> **Your goal**: Repeat the records below exactly, from the first line through the line containing "H.part(mb, 'skylight', ZINC)", and leave out any pictures.

-- begin --

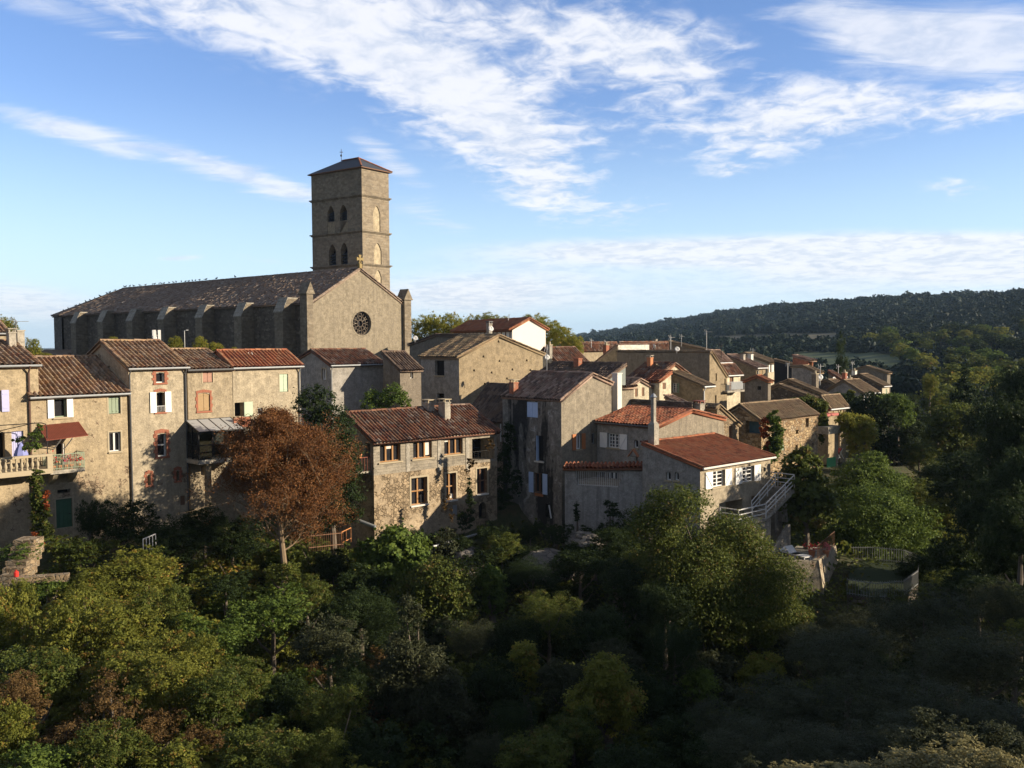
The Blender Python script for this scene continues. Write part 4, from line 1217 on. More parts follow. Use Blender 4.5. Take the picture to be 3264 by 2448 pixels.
H5 = house('terraced_house', 'grey ochre house with pale green shutters and new red roof beside the brown tree', 741, 1167, C=on_row(741, 1167, -.1), th=th0, r=957, rr=(909, 1118), d=10, base=GB,
           wall=P_PALE, roofm=T_RED, gutter=ZINC, pipes=((953, ZINC),), win=[
               W_('R', (891, 1192, 918, 1249), k='shut', sc=GREENSH, sur=SILL, sb=.06), W_('R', (748, 1283, 777, 1327), k='void', nm='door', osh=GREENSH, shw=.95, sides=(1,)),
               W_('R', (822, 1300, 838, 1322), k='glass', mull=(1, 1))])
for (H, px, py) in ((H5, 758, 1132), (H4, 620, 1141)):         # roof lights
    s, z = H.onR(px, py, 2.6)
    mb = MB(); mb.hexa([(s - .4, 2.2, z - .28), (s + .4, 2.2, z - .28), (s + .4, 3.0, z + .22), (s - .4, 3.0, z + .22)], [(s - .4, 2.15, z - .18), (s + .4, 2.15, z - .18), (s + .4, 2.95, z + .32), (s - .4, 2.95, z + .32)])
    H.part(mb, 'skylight', ZINC)

# balcony, awning and terrace on the left
def local_box(H, name, px0, py0, px1, py1, off, dep, m, wall='R'):
    ym = (py0 + py1) / 2; xm = (px0 + px1) / 2
    s0, s1 = H.onR(px0, ym, off)[0], H.onR(px1, ym, off)[0]; z1 = H.onR(xm, py0, off)[1]; z0 = H.onR(xm, py1, off)[1]
    return s0, s1, z0, z1
s0, s1, z0, z1 = local_box(H2, '', 136, 1374, 270, 1398, -.9, 0, None)
mb = MB(); mb.hexa([(s0, -1.5, z0), (s1, -1.5, z0 + .12), (s1, -.003, z1 + .40), (s0, -.003, z1 + .32)], [(s0, -1.5, z0 + .03), (s1, -1.5, z0 + .15), (s1, -.003, z1 + .43), (s0, -.003, z1 + .35)])
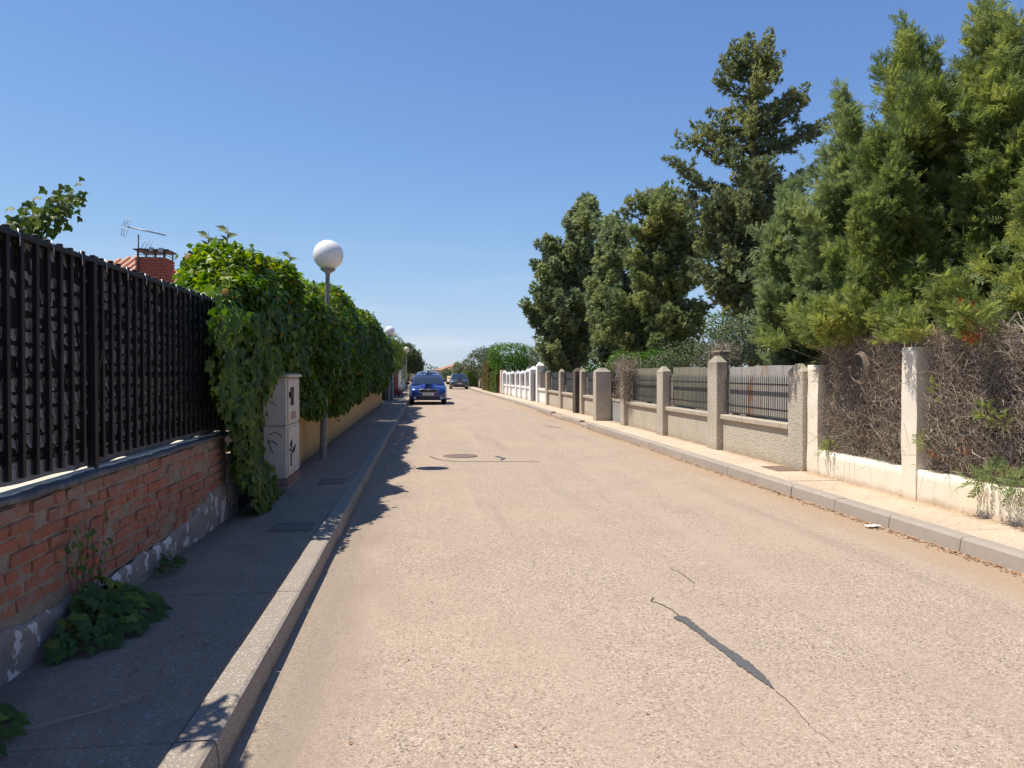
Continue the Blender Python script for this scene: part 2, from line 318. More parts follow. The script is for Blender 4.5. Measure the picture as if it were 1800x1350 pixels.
dirt(M['brick'], 2, .60, .98, (.24, .185, .145), .55, 9.0, (1, .7, 1))
dirt(M['brick'], 1, 5.2, 8.5, (.24, .19, .155), .6, 6.0)
dirt(M['kerb_l'], 2, .07, -.02, (.16, .12, .085), .8, 6.0)
dirt(M['pave_r'], 0, 4.95, 5.4, (.33, .225, .14), .6, 3.0)
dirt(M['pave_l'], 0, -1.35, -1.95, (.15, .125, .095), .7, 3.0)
dirt(M['cream'], 2, .30, .08, (.45, .34, .22), .7, 5.0)
dirt(M['pebble'], 2, .42, .08, (.35, .28, .20), .6, 4.0)
dirt(M['pebble'], 2, 1.2, 1.75, (.25, .22, .16), .6, 4.0, (2, 2, .4))
dirt(M['concrete'], 2, .9, 1.7, (.24, .21, .15), .5, 5.0, (2, 2, .5))
dirt(M['white'], 2, .35, .05, (.48, .40, .30), .6, 4.0)
dirt(M['yellow'], 2, .45, .10, (.30, .21, .12), .7, 4.0)

# ------------------------------------------------------------------ ground, road, pavements
YS = [-12, -6, 0, 6, 12, 18, 24, 30, 38, 50, 60, 75, 90, 110, 130, 150]
KL, KR = -0.78, 4.50          # kerb faces
WL, WR = -1.88, 5.38          # wall faces
def ribbon(name, x0, x1, ys, dz, m, parent=None, kind=None):
    b = MB(); A = [(x0, y, gz(y) + dz) for y in ys]; B = [(x1, y, gz(y) + dz) for y in ys]
    b.strip(B, A); o = b.build(name, m, parent)
    if kind: o['kind'] = kind
    return o
# terrain: one big sheet following the street's gentle dip
b = MB(); gy = [-300] + YS + [400, 1500]; gx = [-1500, -200, -40, -2.3, 5.9, 40, 200, 1500]
vs = [(x, y, (gz(min(y, 150)) + (-.012 if -3 < x < 6 else .03)) if y >= -12 else (-.012 if -3 < x < 6 else .03)) for y in gy for x in gx]
fs = [(j * len(gx) + i, j * len(gx) + i + 1, (j + 1) * len(gx) + i + 1, (j + 1) * len(gx) + i) for j in range(len(gy) - 1) for i in range(len(gx) - 1)]
b.add(vs, fs); b.build('ground', M['soil'])['kind'] = 'structure'
# road, softly uneven
ny = 150; nx = 24; yy = np.concatenate([np.linspace(-8, 40, 110), np.linspace(41, 150, 40)]); xx = np.linspace(KL - .02, KR + .02, nx)
P = np.array([(x, y, gz(y)) for y in yy for x in xx]); P[:, 2] += .010 * snoise(P * np.array([1, .5, 1]), .6, 3)
F = [(j * nx + i, j * nx + i + 1, (j + 1) * nx + i + 1, (j + 1) * nx + i) for j in range(ny - 1) for i in range(nx - 1)]
road = link('road', np_mesh('road', P, F, M['road'], True)); road['kind'] = 'structure'
def rz_(x, y):
    p = np.array([[x, y * .5, gz(y)]]); return gz(y) + .010 * float(snoise(p, .6, 3)[0])

def pavement(name, side, kx, wx, m, mk, seed):
    random.seed(seed)
    root = empty(name); root['kind'] = 'structure'
    x0, x1 = (wx, kx - .16) if side < 0 else (kx + .16, wx)
    y = -3.0; k = 0
    while y < 60:
        L_ = 2.0 if side < 0 else 3.1
        b = MB(); z = .125 + random.uniform(-.004, .004)
        x_in = min(x0, x1); x_out = max(x0, x1)
        zz0, zz1 = gz(y), gz(y + L_)
        bx = MB().box(x_in - (.35 if side < 0 else 0), x_out + (.35 if side > 0 else 0), y + .006, y + L_ - .006, -.05, z, .006)
        bx.v = [(a, c, d + (gz(c))) for a, c, d in bx.v]
        bx.build('paving_slab', m, root); y += L_; k += 1
    ribbon('far_pavement', x0 - (.35 if side < 0 else 0), x1 + (.35 if side > 0 else 0), [60, 75, 90, 110, 130, 150], .125, m, root)
    y = -3.0
    while y < 60:
        L_ = 1.0
        a0, a1 = (kx - .15, kx) if side < 0 else (kx, kx + .15)
        j = random.uniform(-.004, .004); h = .13 + random.uniform(-.003, .003)
        bx = MB()
        y0, y1 = y + .004, y + L_ - .004
        # low sloped crossing pieces by the far gates on the right
        if side > 0 and (24 < y < 27 or 20 < y < 21.5): h = .07
        t = .022
        if side < 0: prof = [(a0 + j, -.05), (a0 + j, h), (a1 - t + j, h), (a1 - .006 + j, h - .008), (a1 + j, h - t), (a1 + .018 + j, -.05)]
        else: prof = [(a1 + j, -.05), (a1 + j, h), (a0 + .045 + j, h), (a0 + .02 + j, h - .006), (a0 + .006 + j, h - .02), (a0 - .015 + j, -.05)]
        n = len(prof); segs = [y0, y0 + .006, y1 - .006, y1]
        vs = [(p[0] + (0 if 0 < s_i < 3 else (-.003 if side < 0 else .003)), s, p[1] - (0 if 0 < s_i < 3 else .003) + gz(s)) for s_i, s in enumerate(segs) for p in prof]
        fs = [(q * n + i, q * n + i + 1, (q + 1) * n + i + 1, (q + 1) * n + i) for q in range(3) for i in range(n - 1)] + [tuple(range(n)), tuple(3 * n + i for i in range(n))[::-1]]
        bx.add(vs, fs, False); bx.build('kerb_stone', mk, root); y += L_
    b = MB(); ys = [60, 75, 90, 110, 130, 150]; a0, a1 = (kx - .15, kx) if side < 0 else (kx, kx + .15); f = a1 if side < 0 else a0
    b.strip([(a1, q, gz(q) + .13) for q in ys], [(a0, q, gz(q) + .13) for q in ys])
    b.strip([(f, q, gz(q) + .13) for q in ys], [(f, q, gz(q) - .05) for q in ys]); b.build('far_kerb', mk, root)
    return root
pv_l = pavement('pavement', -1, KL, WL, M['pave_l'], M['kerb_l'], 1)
pv_r = pavement('pavement', 1, KR, WR, M['pave_r'], M['kerb_r'], 2)

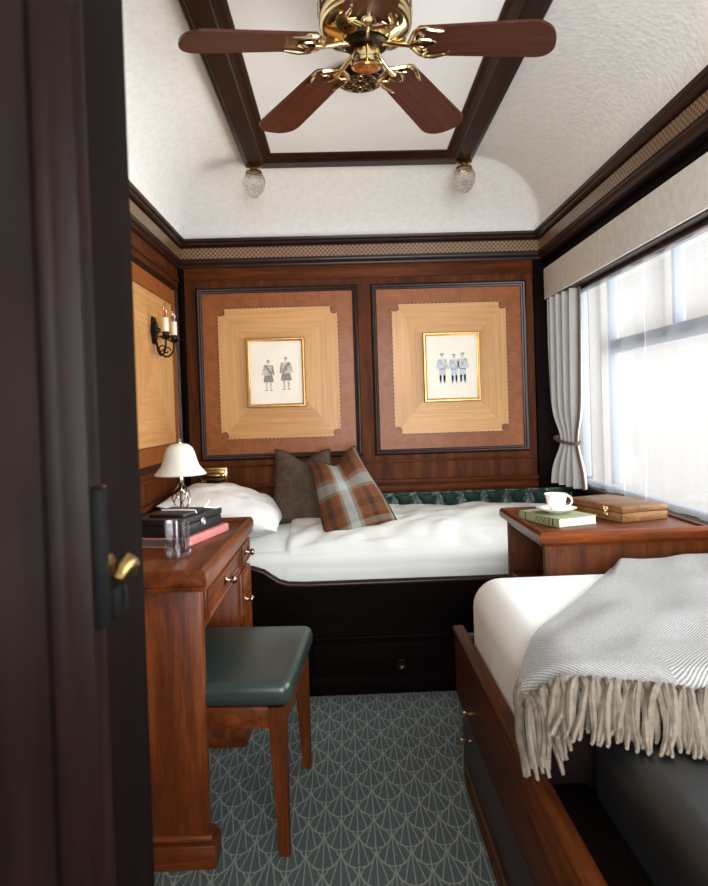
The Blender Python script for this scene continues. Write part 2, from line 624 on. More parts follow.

-- end --

> **Expected answer**:
The Blender Python script for this scene continues. Write part 4, from line 1217 on. More parts follow. Use Blender 4.5. Take the picture to be 3264 by 2448 pixels.
H5 = house('terraced_house', 'grey ochre house with pale green shutters and new red roof beside the brown tree', 741, 1167, C=on_row(741, 1167, -.1), th=th0, r=957, rr=(909, 1118), d=10, base=GB,
           wall=P_PALE, roofm=T_RED, gutter=ZINC, pipes=((953, ZINC),), win=[
               W_('R', (891, 1192, 918, 1249), k='shut', sc=GREENSH, sur=SILL, sb=.06), W_('R', (748, 1283, 777, 1327), k='void', nm='door', osh=GREENSH, shw=.95, sides=(1,)),
               W_('R', (822, 1300, 838, 1322), k='glass', mull=(1, 1))])
for (H, px, py) in ((H5, 758, 1132), (H4, 620, 1141)):         # roof lights
    s, z = H.onR(px, py, 2.6)
    mb = MB(); mb.hexa([(s - .4, 2.2, z - .28), (s + .4, 2.2, z - .28), (s + .4, 3.0, z + .22), (s - .4, 3.0, z + .22)], [(s - .4, 2.15, z - .18), (s + .4, 2.15, z - .18), (s + .4, 2.95, z + .32), (s - .4, 2.95, z + .32)])
    H.part(mb, 'skylight', ZINC)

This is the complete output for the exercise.